═════ Dataset extract ═════
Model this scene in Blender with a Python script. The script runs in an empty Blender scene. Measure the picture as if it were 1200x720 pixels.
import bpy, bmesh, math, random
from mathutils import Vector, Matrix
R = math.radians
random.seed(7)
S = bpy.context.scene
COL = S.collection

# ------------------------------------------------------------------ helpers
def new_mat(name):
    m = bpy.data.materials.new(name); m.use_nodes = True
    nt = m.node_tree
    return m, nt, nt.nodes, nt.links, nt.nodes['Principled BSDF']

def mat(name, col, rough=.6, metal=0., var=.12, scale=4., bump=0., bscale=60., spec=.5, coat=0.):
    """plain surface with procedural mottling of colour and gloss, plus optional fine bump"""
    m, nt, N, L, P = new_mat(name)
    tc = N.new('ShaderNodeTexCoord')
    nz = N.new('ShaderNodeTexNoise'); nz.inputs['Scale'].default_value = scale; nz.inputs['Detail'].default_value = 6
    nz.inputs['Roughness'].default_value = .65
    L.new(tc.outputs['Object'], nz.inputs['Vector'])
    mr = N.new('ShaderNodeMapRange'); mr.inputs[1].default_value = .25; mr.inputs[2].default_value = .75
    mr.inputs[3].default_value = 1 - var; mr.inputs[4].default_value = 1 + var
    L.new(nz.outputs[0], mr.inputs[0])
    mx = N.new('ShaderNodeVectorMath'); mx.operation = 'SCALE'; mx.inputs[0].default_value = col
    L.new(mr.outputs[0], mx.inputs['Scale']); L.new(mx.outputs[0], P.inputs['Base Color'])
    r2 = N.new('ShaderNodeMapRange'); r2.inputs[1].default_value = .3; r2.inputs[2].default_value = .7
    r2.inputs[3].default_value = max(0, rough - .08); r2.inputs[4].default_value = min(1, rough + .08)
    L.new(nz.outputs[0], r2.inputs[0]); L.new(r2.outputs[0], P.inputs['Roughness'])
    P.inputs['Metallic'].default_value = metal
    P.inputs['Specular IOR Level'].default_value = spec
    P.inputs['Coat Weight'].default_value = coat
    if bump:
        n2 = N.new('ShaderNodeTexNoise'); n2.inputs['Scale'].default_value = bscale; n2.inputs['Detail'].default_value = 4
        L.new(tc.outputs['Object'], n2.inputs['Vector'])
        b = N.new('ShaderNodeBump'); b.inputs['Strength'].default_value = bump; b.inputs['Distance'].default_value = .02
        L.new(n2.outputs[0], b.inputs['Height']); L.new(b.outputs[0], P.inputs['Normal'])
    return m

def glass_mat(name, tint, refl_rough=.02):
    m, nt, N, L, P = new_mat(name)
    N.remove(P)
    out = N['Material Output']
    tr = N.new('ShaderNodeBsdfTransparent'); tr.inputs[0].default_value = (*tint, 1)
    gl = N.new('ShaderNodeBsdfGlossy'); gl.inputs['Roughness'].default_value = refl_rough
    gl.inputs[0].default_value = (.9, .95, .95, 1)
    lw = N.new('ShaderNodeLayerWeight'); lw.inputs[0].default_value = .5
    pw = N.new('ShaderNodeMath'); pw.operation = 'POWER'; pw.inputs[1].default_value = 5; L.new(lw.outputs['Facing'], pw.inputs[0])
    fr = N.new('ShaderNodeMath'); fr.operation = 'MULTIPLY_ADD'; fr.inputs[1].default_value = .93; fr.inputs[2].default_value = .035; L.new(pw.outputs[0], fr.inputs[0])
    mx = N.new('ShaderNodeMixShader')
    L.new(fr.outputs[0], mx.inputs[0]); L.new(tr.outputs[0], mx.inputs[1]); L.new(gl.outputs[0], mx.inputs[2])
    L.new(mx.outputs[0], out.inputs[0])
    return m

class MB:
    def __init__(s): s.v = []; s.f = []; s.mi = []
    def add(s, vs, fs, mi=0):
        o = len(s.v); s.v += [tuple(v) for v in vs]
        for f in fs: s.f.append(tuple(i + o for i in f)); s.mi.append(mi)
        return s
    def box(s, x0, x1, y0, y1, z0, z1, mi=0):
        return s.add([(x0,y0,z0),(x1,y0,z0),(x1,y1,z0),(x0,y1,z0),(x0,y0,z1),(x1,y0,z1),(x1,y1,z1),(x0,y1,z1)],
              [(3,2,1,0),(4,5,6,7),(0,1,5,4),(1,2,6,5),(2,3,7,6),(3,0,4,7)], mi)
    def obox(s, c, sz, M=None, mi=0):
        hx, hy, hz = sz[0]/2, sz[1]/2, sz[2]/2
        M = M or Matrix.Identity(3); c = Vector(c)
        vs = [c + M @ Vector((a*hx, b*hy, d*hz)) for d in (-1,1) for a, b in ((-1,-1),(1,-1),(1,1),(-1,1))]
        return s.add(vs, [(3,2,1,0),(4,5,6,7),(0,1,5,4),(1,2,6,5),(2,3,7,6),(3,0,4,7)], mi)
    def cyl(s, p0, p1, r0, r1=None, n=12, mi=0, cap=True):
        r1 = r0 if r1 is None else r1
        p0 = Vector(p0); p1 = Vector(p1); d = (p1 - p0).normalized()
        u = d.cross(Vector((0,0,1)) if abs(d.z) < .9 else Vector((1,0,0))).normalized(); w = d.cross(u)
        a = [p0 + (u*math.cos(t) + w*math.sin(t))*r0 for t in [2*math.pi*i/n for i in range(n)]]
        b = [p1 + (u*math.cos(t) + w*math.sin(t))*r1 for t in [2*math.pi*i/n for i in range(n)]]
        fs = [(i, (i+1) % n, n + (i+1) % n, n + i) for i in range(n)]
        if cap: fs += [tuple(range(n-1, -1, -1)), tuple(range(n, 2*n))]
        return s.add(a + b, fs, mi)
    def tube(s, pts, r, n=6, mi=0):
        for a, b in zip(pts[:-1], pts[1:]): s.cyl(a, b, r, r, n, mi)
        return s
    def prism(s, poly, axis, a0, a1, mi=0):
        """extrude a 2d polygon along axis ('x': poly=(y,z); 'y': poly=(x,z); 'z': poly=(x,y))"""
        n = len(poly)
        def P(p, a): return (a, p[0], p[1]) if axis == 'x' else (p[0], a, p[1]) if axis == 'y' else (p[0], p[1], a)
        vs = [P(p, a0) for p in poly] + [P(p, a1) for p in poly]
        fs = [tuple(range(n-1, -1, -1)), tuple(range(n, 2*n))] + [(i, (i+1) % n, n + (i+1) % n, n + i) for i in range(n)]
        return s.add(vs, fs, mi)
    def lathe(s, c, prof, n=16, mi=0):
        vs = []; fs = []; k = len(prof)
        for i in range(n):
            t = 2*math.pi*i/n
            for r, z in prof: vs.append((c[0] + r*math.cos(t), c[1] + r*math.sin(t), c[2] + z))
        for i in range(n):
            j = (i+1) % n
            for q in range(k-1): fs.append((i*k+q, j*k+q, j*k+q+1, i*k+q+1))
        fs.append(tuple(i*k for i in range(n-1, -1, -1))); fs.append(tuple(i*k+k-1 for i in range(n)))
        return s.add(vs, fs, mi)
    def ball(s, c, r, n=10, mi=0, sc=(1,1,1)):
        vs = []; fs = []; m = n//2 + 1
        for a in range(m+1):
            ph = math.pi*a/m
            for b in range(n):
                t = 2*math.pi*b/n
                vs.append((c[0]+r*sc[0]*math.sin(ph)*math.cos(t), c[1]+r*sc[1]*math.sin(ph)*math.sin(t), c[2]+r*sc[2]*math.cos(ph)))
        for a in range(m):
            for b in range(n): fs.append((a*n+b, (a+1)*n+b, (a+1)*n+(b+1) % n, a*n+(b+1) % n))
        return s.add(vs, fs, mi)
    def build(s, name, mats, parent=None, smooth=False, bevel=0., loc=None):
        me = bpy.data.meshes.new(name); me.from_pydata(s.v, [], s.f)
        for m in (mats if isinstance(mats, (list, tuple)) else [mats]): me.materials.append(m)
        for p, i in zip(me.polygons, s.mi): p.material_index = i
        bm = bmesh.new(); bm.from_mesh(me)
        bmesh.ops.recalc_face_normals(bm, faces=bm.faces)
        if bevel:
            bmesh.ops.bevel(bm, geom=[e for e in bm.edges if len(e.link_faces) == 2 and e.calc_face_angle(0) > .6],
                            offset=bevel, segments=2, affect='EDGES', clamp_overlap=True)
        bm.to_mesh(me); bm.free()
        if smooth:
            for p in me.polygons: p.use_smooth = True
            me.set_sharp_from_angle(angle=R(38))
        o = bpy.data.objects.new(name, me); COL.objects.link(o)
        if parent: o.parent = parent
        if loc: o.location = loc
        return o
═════
What needs to be done: Return, please, the lines of the data from the first through the line containing "return m, nt, nt.nodes, nt.links, nt.nodes['Principled", both kept, exactly as they stand and nothing more.

Exercise output:
Model this scene in Blender with a Python script. The script runs in an empty Blender scene. Measure the picture as if it were 1200x720 pixels.
import bpy, bmesh, math, random
from mathutils import Vector, Matrix
R = math.radians
random.seed(7)
S = bpy.context.scene
COL = S.collection

# ------------------------------------------------------------------ helpers
def new_mat(name):
    m = bpy.data.materials.new(name); m.use_nodes = True
    nt = m.node_tree
    return m, nt, nt.nodes, nt.links, nt.nodes['Principled BSDF']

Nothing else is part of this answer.